• _Data entries_:
-*-

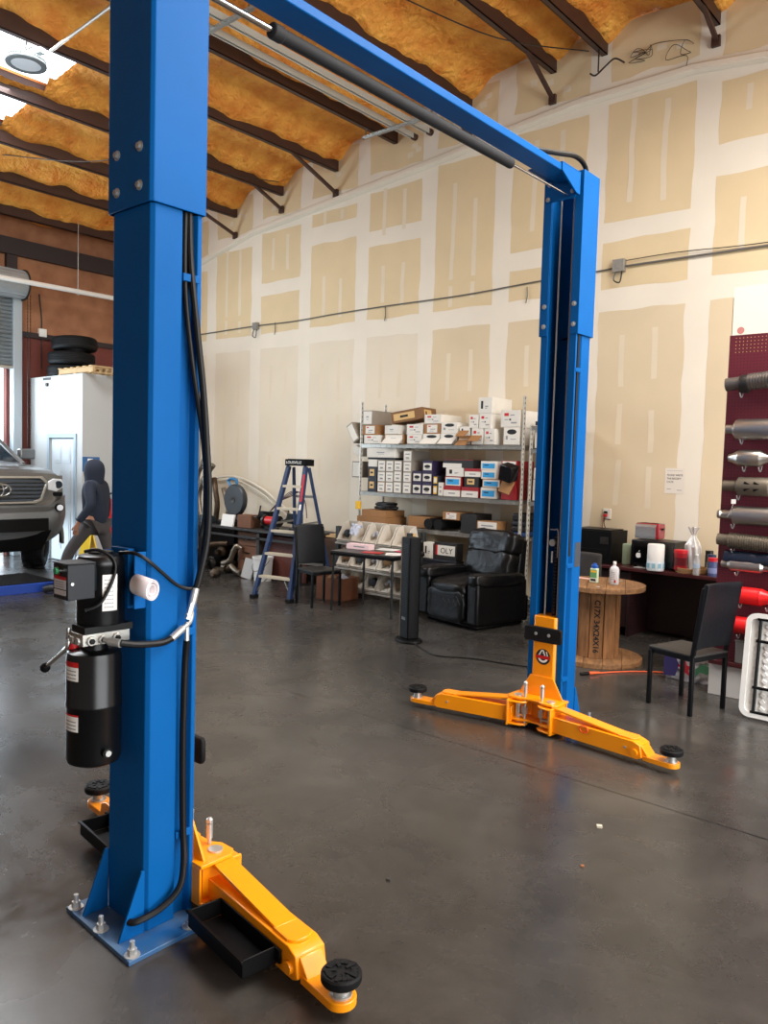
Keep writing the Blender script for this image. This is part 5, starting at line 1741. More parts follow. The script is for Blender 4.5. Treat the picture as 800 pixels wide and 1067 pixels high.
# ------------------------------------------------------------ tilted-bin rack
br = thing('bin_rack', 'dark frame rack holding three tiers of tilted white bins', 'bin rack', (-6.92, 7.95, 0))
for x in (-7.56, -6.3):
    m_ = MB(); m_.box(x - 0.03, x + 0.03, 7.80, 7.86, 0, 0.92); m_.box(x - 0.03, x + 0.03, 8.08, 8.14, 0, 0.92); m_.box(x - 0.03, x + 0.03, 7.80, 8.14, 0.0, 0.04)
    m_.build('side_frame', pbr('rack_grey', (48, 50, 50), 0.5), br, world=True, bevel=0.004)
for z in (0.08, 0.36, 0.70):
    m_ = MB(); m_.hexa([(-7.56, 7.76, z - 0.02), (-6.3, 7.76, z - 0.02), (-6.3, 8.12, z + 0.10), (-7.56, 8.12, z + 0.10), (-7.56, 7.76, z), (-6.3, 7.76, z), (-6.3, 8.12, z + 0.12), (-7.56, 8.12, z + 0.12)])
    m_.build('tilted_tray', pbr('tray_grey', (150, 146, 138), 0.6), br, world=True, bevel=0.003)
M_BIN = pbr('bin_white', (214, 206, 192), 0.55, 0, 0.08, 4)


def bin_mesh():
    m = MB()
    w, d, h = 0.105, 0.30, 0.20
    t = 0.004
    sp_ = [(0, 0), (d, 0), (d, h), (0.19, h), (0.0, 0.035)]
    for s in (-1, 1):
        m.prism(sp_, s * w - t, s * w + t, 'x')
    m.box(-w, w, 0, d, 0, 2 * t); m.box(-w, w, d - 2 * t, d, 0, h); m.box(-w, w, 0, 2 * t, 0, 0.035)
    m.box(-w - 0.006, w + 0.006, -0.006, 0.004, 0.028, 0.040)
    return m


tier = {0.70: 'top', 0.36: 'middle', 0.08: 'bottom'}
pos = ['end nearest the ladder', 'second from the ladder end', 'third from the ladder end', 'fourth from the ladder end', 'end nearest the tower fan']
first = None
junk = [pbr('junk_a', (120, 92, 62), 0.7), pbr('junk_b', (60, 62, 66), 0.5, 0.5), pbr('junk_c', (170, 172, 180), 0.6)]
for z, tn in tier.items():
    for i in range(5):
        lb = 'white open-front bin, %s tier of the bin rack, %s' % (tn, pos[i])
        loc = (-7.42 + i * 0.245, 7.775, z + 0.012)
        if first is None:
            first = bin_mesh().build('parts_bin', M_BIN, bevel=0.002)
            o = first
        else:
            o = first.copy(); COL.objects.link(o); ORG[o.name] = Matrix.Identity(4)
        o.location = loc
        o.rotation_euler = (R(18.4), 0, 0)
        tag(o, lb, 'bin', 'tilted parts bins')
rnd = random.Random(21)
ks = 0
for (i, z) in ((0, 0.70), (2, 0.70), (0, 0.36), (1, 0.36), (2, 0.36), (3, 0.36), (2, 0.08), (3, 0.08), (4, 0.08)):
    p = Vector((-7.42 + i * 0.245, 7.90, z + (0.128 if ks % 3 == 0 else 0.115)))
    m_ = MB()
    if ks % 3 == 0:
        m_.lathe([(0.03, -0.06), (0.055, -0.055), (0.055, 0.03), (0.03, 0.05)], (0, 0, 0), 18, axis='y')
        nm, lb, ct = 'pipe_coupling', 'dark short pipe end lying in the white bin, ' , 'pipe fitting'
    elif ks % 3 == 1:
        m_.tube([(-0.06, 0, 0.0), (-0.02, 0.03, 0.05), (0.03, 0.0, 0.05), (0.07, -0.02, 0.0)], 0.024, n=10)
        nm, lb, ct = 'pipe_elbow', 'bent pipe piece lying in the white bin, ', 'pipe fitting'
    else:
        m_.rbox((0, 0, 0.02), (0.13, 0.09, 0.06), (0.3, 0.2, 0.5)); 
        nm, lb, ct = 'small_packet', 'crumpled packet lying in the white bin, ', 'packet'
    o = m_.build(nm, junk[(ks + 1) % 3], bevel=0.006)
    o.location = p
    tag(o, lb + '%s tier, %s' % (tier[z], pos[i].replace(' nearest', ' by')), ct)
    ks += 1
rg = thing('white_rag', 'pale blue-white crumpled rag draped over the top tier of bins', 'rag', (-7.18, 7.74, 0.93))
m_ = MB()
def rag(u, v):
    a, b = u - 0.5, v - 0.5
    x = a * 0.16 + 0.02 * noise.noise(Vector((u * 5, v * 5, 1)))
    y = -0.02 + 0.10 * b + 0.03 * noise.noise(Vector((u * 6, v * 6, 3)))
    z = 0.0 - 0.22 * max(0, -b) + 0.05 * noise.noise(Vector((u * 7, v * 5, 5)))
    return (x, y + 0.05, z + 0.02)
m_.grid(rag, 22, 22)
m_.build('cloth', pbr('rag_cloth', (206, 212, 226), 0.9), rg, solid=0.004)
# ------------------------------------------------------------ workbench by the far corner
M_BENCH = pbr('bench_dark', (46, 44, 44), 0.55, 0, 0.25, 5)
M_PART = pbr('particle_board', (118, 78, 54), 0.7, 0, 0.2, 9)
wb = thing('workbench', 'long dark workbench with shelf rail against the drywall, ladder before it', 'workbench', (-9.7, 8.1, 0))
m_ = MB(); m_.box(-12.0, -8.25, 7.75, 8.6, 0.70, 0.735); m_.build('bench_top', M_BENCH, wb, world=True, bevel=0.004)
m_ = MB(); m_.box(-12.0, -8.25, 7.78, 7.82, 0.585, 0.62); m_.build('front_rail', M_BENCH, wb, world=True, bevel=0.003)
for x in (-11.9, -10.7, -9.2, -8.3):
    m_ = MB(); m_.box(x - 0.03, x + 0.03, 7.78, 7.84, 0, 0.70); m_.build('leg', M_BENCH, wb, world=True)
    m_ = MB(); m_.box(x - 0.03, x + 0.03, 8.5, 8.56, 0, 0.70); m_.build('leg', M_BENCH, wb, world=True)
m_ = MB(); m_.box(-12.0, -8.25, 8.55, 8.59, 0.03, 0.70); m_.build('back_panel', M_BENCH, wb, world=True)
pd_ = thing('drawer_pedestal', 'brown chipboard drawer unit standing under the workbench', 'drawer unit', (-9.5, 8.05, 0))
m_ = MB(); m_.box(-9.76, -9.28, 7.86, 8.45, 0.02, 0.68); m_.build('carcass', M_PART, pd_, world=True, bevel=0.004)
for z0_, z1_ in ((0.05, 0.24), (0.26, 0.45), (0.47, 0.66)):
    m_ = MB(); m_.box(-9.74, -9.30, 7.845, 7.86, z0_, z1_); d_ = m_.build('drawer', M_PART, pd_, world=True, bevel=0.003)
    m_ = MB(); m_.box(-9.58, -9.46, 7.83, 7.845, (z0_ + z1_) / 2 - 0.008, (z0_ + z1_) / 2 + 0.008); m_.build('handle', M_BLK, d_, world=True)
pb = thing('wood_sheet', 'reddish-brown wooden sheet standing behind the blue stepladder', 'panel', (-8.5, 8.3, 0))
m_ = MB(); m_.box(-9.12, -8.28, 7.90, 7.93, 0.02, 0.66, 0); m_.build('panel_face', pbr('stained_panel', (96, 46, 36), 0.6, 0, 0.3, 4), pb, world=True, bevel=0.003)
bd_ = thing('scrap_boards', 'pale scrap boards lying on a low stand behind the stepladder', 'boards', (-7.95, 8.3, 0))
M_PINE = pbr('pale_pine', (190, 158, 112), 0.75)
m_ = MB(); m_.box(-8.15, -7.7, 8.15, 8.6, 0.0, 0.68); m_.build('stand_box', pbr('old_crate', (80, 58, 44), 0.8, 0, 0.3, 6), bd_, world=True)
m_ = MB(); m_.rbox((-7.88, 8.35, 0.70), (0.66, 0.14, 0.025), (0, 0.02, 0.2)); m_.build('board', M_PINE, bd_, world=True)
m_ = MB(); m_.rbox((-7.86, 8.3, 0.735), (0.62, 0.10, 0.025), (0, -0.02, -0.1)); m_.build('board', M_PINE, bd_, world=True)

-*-

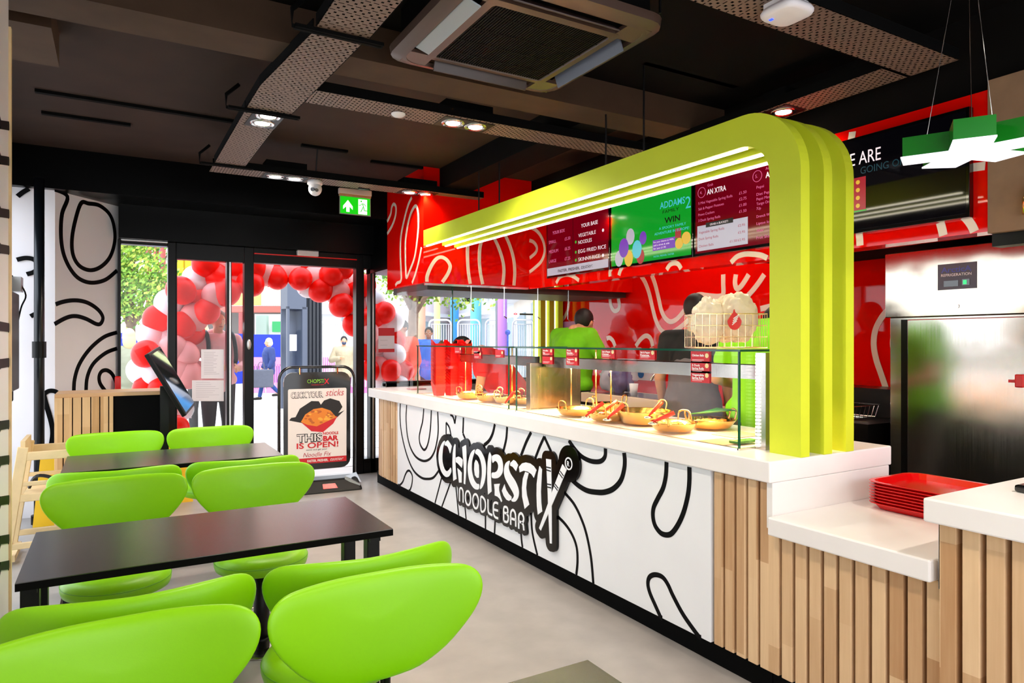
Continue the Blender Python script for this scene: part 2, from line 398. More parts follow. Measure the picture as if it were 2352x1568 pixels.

-*-

• _Stated task_:
Print exactly the lines from the line with "Keep writing the" to the line with "M_BIN = pbr('bin_white', (214, 206, 192), 0.55, 0, 0.08, 4)", both included, and nothing else.

• _Solution to this exercise_:
Keep writing the Blender script for this image. This is part 5, starting at line 1741. More parts follow. The script is for Blender 4.5. Treat the picture as 800 pixels wide and 1067 pixels high.
# ------------------------------------------------------------ tilted-bin rack
br = thing('bin_rack', 'dark frame rack holding three tiers of tilted white bins', 'bin rack', (-6.92, 7.95, 0))
for x in (-7.56, -6.3):
    m_ = MB(); m_.box(x - 0.03, x + 0.03, 7.80, 7.86, 0, 0.92); m_.box(x - 0.03, x + 0.03, 8.08, 8.14, 0, 0.92); m_.box(x - 0.03, x + 0.03, 7.80, 8.14, 0.0, 0.04)
    m_.build('side_frame', pbr('rack_grey', (48, 50, 50), 0.5), br, world=True, bevel=0.004)
for z in (0.08, 0.36, 0.70):
    m_ = MB(); m_.hexa([(-7.56, 7.76, z - 0.02), (-6.3, 7.76, z - 0.02), (-6.3, 8.12, z + 0.10), (-7.56, 8.12, z + 0.10), (-7.56, 7.76, z), (-6.3, 7.76, z), (-6.3, 8.12, z + 0.12), (-7.56, 8.12, z + 0.12)])
    m_.build('tilted_tray', pbr('tray_grey', (150, 146, 138), 0.6), br, world=True, bevel=0.003)
M_BIN = pbr('bin_white', (214, 206, 192), 0.55, 0, 0.08, 4)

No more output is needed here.